July 17, 2019

A Hung Parliament?

A Hung Parliament?

This was written for Dagen, May 2010.

The result of the British General Election was widely predicted. The outcome, as expected was a ‘hung parliament’. The very phrase signifies uncertainty; parliament ‘hanging around’ waiting for some leader to emerge. Even though we anticipated it, the traditionalist press went into panic mode, announcing ‘Britain faces limbo’ and that ‘fears of a power vacuum in Westminster have sent financial markets into freefall.’ Some even saw a crisis parallel to that of Greece.

There is an individualism built into Britain’s ‘first past the post’ electoral system. The single candidate with the most votes in any constituency wins the seat, and the single political party with enough seats to cross the finishing line forms a government. So when, as in this election, no-one crosses the finishing line there is confusion. Political hardliners forecast gloomily that it will be impossible for any party to govern, and we will need another election within months.

Yet many UK voters find it extraordinary that we cling to this old electoral system with its  polarized view of power and combative process of policy-making. It barely seems to serve the interests of democracy when one party polls 36% of the votes and gets 47% of the seats, whilst another gains 23% of the votes but only 9% of the seats. Minority parties have no voice, but a major party, with only one out of 59 Scottish MPs, has a mandate to rule Scotland! This way of approaching government seems undemocratic and odd; all the more so because elsewhere in British society we make decisions by consensus and conduct elections by proportional representation.

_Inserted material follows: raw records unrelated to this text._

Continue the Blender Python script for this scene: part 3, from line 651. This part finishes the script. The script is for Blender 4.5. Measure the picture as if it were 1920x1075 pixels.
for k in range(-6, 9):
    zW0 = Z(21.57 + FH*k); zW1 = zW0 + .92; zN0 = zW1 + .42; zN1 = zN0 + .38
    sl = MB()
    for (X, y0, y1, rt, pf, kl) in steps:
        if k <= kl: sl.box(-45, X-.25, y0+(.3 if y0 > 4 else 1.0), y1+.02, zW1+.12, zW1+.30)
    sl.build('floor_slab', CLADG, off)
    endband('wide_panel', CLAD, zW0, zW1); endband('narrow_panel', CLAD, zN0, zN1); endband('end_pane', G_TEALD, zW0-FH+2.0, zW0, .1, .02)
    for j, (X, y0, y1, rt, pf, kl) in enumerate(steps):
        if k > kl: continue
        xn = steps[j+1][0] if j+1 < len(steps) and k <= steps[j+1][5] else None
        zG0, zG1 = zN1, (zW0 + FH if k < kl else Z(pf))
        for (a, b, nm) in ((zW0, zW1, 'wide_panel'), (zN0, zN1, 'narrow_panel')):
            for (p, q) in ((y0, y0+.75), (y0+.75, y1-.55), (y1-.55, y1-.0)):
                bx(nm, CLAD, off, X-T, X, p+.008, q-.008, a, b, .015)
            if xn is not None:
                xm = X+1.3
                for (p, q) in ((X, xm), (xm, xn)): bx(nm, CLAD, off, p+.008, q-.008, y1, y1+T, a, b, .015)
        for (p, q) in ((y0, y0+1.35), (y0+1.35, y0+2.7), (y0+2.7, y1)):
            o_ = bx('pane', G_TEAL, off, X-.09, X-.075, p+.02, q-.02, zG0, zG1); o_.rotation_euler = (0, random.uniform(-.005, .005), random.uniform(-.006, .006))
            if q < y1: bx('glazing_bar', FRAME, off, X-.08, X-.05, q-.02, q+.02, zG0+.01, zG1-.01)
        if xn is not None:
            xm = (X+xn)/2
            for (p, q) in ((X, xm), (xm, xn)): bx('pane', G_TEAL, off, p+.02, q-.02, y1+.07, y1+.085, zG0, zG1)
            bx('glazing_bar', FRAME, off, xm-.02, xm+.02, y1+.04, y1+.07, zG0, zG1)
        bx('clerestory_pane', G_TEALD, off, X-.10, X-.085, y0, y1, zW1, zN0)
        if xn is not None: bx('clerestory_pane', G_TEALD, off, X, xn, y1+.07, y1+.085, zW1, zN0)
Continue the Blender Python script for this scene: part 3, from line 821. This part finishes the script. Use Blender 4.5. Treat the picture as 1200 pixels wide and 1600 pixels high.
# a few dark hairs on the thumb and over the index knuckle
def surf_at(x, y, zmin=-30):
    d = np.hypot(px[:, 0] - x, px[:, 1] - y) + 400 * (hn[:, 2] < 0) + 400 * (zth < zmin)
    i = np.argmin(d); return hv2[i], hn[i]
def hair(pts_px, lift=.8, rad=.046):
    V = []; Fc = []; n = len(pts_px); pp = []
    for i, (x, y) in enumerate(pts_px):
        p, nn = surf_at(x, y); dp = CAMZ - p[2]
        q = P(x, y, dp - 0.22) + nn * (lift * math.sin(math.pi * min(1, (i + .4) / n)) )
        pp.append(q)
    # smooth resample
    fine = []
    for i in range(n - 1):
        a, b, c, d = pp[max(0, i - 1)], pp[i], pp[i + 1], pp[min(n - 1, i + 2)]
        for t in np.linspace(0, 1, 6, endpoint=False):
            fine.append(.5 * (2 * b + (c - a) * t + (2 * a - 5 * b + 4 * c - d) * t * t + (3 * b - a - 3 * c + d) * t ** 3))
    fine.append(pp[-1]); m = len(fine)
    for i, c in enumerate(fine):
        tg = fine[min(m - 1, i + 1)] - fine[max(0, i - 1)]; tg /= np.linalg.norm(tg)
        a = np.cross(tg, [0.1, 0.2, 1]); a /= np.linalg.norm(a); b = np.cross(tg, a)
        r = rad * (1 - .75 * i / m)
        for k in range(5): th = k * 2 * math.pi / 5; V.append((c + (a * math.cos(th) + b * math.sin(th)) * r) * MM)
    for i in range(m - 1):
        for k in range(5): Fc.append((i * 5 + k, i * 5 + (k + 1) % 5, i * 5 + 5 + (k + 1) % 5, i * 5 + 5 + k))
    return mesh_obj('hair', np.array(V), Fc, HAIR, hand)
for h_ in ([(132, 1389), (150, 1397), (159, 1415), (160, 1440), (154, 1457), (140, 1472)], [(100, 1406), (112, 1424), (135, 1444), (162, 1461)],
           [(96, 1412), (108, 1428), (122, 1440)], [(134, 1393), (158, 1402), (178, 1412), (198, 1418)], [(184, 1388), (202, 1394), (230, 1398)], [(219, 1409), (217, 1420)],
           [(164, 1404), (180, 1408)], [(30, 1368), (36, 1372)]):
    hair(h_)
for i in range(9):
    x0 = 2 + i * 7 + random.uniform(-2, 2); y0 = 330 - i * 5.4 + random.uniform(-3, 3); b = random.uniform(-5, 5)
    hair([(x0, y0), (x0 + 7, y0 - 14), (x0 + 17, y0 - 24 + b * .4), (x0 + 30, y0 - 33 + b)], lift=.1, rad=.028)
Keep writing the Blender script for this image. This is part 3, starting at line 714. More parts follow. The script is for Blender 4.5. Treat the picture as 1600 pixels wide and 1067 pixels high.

The Christian roots of British social democracy have often been acknowledged by politicians, including Gordon Brown. Indeed, embedded within the traditions of European and American democracy is a long Christian legacy. Theological principles like the idea of human accountability, the equal significance of each person, and the commitment to care for our neighbours form a bedrock for law-making and government. Our legacy urges respect for justice, and good stewardship. It endorses human freedom and gives us the responsibility to choose well. Even in a secular age these principles are almost engrained in public awareness and values.

In this election, the dominant British media focused on leader debates and ignored many key issues which concerned the public. Now they deride the electorate for not knowing what it wants. But the election result might well suggest the British public does know what it wants. There is surely something significant in the wide distribution of votes, the election of the first Green Party MP (despite media and electoral disadvantage), and the lack of overall support for any one party. It could be a strong indication that the electorate wants stronger democratic values; that it wants politicians to work together in a more consensual democracy where everyone’s vote counts equally. Let us hope this week can bring us closer to that.